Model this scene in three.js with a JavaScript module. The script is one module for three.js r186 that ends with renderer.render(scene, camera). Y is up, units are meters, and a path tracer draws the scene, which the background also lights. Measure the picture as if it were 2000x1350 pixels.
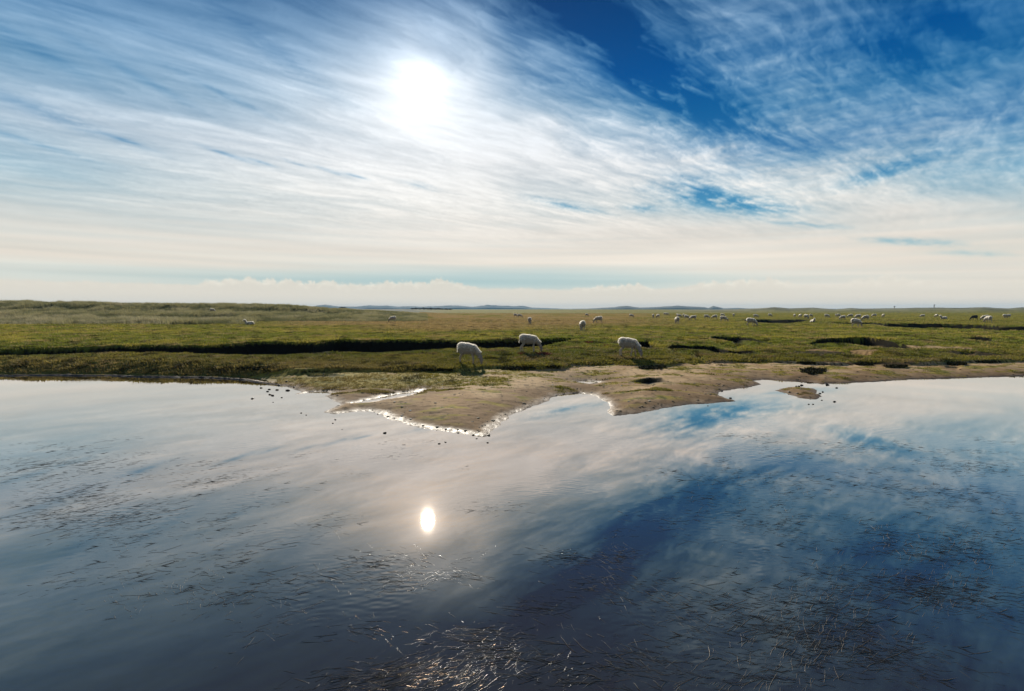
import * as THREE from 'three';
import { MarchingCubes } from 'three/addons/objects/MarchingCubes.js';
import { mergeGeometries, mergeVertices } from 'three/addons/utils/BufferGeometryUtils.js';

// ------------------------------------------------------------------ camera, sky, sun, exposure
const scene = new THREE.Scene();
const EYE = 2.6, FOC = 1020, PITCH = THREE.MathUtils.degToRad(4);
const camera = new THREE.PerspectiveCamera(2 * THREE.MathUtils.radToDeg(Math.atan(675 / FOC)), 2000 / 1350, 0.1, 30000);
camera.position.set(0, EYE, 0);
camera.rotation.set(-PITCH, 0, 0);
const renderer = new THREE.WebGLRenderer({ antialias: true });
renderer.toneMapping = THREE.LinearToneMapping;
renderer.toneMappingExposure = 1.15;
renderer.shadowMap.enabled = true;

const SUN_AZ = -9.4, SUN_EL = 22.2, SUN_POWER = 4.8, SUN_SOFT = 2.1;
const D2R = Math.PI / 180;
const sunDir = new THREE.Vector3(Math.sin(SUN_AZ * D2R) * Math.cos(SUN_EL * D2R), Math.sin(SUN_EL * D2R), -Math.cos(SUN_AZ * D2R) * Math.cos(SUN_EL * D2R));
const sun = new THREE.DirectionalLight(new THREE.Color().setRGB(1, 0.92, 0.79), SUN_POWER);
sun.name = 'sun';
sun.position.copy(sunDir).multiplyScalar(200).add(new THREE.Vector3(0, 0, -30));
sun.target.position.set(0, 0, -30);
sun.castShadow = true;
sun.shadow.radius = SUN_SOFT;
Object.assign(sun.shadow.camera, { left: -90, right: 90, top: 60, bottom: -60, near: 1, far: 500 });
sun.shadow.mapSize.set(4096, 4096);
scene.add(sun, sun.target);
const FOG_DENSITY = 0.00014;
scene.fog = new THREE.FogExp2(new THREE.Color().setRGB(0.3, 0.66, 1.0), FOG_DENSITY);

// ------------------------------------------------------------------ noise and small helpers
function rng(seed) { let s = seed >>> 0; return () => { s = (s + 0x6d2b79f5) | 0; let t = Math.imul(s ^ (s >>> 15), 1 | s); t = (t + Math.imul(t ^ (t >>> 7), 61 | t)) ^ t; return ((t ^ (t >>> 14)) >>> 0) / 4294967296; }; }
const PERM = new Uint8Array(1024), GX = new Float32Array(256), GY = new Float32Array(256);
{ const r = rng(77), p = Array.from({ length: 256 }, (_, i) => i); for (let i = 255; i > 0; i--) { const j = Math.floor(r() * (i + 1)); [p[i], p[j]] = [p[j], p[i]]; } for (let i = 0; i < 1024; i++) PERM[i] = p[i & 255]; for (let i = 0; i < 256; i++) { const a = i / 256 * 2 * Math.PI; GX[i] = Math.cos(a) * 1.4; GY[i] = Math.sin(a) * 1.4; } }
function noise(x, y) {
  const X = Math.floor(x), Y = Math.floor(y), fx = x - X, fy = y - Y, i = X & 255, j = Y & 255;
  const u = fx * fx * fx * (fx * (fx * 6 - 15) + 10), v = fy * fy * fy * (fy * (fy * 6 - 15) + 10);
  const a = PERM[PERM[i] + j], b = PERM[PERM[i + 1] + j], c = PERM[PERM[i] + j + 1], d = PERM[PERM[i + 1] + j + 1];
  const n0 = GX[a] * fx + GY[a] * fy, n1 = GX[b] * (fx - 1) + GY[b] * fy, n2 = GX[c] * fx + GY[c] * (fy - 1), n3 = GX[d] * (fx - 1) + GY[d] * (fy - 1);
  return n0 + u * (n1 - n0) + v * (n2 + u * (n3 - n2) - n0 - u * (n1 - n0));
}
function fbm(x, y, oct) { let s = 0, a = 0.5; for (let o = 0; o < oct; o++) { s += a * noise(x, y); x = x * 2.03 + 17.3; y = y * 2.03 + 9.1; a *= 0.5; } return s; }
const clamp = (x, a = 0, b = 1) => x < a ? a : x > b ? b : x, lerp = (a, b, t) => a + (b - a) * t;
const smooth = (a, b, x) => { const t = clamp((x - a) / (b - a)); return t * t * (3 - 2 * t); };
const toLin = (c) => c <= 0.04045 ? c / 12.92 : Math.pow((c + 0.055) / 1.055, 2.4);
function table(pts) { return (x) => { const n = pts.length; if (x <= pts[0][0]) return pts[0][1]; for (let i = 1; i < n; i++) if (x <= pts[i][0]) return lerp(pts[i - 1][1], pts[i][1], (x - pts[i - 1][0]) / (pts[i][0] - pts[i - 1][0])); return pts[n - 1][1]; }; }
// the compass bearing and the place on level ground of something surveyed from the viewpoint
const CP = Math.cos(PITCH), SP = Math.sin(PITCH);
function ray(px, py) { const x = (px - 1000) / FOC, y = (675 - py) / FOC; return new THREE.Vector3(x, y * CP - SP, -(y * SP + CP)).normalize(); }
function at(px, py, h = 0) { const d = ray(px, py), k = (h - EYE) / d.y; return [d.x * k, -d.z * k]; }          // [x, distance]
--
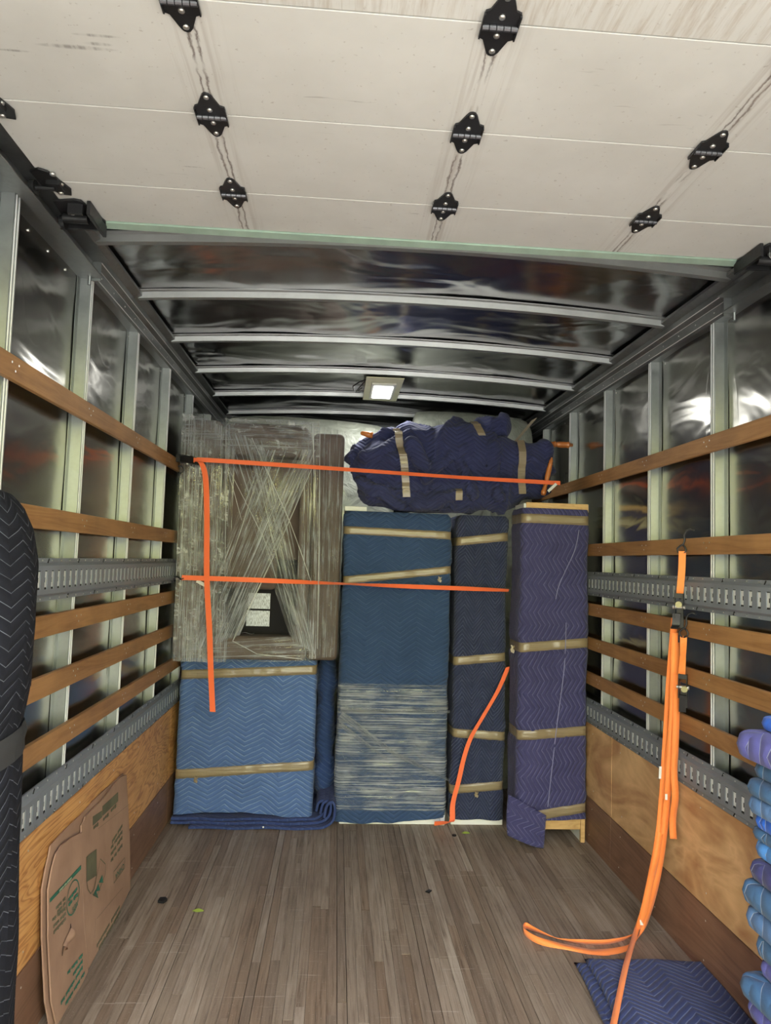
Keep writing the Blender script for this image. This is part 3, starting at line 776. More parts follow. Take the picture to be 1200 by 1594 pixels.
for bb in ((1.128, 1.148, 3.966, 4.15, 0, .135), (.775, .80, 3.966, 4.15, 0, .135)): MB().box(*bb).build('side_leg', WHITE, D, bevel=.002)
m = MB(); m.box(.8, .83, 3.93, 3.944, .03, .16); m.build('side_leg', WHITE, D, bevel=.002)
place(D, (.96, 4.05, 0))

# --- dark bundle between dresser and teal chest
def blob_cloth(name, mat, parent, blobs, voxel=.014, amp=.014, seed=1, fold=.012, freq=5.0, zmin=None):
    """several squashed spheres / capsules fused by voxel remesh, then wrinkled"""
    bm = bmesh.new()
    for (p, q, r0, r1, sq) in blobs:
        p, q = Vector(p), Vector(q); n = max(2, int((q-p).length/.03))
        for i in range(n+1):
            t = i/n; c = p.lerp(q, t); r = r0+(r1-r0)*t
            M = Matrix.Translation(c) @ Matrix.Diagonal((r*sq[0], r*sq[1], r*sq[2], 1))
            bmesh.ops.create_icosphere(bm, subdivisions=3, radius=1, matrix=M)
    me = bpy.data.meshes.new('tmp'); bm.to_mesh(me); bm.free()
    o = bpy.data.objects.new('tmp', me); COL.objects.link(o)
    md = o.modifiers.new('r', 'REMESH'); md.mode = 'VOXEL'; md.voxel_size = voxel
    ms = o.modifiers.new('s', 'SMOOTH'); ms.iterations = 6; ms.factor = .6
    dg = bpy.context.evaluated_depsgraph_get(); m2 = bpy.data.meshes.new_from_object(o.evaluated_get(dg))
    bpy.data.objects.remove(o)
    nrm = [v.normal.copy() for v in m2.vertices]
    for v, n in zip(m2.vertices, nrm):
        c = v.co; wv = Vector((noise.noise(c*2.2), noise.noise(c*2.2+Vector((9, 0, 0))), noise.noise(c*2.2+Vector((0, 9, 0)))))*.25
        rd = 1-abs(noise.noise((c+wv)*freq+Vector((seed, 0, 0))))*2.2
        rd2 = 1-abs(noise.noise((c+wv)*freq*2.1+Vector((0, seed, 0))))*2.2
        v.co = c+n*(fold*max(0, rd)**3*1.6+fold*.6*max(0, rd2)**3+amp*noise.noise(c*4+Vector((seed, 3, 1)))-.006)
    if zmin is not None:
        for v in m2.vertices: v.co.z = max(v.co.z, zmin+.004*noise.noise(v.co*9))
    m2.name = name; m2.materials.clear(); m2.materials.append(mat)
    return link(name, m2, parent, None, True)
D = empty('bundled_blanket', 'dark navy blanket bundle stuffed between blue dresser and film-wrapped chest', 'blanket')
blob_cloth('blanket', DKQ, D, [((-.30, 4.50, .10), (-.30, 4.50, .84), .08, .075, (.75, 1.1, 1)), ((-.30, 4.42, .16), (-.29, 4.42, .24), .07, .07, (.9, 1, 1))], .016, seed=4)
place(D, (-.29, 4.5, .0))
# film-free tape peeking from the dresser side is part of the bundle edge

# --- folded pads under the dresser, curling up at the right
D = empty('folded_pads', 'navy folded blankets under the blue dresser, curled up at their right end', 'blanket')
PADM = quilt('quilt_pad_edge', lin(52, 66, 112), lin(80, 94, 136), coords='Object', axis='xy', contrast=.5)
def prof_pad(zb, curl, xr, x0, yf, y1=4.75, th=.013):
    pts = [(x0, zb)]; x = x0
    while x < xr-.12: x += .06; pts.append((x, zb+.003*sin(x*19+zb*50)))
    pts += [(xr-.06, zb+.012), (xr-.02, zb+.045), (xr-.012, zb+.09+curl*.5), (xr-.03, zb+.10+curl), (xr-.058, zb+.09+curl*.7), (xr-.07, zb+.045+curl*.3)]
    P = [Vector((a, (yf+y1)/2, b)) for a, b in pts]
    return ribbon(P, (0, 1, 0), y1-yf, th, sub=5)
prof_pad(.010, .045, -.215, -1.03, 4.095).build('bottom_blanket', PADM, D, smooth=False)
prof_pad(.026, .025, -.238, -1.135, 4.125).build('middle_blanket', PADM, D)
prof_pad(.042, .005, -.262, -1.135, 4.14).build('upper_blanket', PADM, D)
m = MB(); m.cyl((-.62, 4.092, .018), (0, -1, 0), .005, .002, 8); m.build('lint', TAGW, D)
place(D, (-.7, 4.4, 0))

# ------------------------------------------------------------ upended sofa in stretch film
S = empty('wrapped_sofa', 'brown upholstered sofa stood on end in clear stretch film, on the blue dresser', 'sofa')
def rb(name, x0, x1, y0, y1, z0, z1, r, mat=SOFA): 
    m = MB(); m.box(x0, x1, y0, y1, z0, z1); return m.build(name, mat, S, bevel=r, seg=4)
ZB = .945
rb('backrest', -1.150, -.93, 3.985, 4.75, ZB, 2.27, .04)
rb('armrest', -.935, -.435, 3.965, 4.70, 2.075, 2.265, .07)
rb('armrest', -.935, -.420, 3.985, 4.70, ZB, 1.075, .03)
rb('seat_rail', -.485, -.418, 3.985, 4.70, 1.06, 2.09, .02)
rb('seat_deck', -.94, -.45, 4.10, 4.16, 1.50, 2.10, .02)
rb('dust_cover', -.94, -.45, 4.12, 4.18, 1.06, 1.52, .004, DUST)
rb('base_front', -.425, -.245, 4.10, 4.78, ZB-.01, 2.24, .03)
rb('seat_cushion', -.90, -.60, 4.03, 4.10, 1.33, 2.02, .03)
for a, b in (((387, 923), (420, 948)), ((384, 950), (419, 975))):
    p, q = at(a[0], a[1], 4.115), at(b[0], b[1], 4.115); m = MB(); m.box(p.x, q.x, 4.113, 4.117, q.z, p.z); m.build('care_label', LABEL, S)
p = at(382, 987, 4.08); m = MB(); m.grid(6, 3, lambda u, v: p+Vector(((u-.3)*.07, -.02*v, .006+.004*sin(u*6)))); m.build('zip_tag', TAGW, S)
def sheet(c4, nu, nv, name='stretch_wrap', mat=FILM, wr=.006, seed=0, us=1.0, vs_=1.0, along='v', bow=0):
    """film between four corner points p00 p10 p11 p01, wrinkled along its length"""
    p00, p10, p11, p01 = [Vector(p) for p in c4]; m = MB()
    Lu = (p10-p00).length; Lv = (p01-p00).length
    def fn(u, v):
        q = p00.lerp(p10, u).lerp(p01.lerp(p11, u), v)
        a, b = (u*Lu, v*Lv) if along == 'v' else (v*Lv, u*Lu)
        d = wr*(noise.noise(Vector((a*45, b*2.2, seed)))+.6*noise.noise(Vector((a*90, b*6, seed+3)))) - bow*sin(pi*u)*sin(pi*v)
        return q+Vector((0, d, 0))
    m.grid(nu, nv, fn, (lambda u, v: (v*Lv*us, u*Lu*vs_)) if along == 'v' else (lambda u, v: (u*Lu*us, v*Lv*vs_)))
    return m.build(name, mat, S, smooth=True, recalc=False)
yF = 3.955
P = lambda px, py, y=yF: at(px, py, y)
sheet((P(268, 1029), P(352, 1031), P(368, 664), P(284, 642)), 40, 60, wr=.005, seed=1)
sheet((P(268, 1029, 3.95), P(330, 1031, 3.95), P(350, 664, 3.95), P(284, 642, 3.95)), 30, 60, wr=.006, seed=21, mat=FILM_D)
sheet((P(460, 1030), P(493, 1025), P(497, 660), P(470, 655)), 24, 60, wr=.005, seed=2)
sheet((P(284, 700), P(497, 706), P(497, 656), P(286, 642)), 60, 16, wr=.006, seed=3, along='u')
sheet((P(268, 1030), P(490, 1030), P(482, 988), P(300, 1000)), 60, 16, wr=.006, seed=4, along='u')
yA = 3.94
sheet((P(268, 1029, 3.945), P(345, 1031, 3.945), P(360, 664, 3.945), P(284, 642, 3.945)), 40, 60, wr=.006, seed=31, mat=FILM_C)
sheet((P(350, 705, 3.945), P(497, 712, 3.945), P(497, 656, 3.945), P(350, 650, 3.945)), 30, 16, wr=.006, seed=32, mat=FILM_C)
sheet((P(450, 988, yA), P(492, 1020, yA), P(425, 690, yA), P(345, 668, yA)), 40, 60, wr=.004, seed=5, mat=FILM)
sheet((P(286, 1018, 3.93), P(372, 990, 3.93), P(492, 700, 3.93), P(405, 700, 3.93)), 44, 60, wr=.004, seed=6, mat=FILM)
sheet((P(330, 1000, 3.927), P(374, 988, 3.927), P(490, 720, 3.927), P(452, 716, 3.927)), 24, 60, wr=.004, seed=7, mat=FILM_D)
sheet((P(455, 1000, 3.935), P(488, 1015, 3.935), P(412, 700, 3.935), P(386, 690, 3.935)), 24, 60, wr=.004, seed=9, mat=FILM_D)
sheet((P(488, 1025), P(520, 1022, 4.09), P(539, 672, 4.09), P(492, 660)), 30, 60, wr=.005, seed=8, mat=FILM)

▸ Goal
In the listing above, find the line with "Keep writing the" and the line with "place(D, (.96, 4.05, 0))", then print exactly those lines and every line between them.

▸ The reply
Keep writing the Blender script for this image. This is part 3, starting at line 776. More parts follow. Take the picture to be 1200 by 1594 pixels.
for bb in ((1.128, 1.148, 3.966, 4.15, 0, .135), (.775, .80, 3.966, 4.15, 0, .135)): MB().box(*bb).build('side_leg', WHITE, D, bevel=.002)
m = MB(); m.box(.8, .83, 3.93, 3.944, .03, .16); m.build('side_leg', WHITE, D, bevel=.002)
place(D, (.96, 4.05, 0))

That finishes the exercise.